Brytyjscy naukowcy dowodzą, że o popularności kultu krokodyli w Egipcie świadczą duże pokłady zmumifikowanych ciał tych zwierząt. „Już sama skala tej praktyk rodzi pytania o to, skąd pozyskiwano zwierzęta w takiej licznie, aby sprostać wysokiemu zapotrzebowaniu na ofiary. Archeologia potwierdza teorię, że żywe zwierzęta były przetrzymywane w niewoli, przynajmniej do pewnego stopnia, choć sposób ich chwytania nie jest jasny” – podają badacze.
„Można przypuszczać, że żywe zwierzęta zachęcano do życia jak najbliżej ich naturalnego siedliska, prawdopodobnie poprzez tworzenie zagospodarowanych obszarów wzdłuż brzegów Nilu lub związanego z nim systemu kanałów” – czytamy.

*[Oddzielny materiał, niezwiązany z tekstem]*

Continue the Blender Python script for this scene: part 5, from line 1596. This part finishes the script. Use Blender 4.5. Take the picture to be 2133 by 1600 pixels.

Możliwe, że jaja i żywe młode były zbierane na wolności i hodowane przez personel świątyni, aż do momentu, gdy stały się potrzebne do złożenia ofiar. Stąd tak duża liczba zabijanych młodych krokodyli, które dla Egipcjan w hodowli były mniej groźne niż dorodne osobniki dorosłe.
Mumia krokodyla sprzed 3 tys. lat może zatem stanowić pierwszy ślad hodowli krokodyli w dziejach ludzkości. Dzisiaj fermy tych gadów są powszechne, ale możliwe, że hodowano je, karmiono i tuczono oraz zabijano już wtedy, w dawnym Egipcie.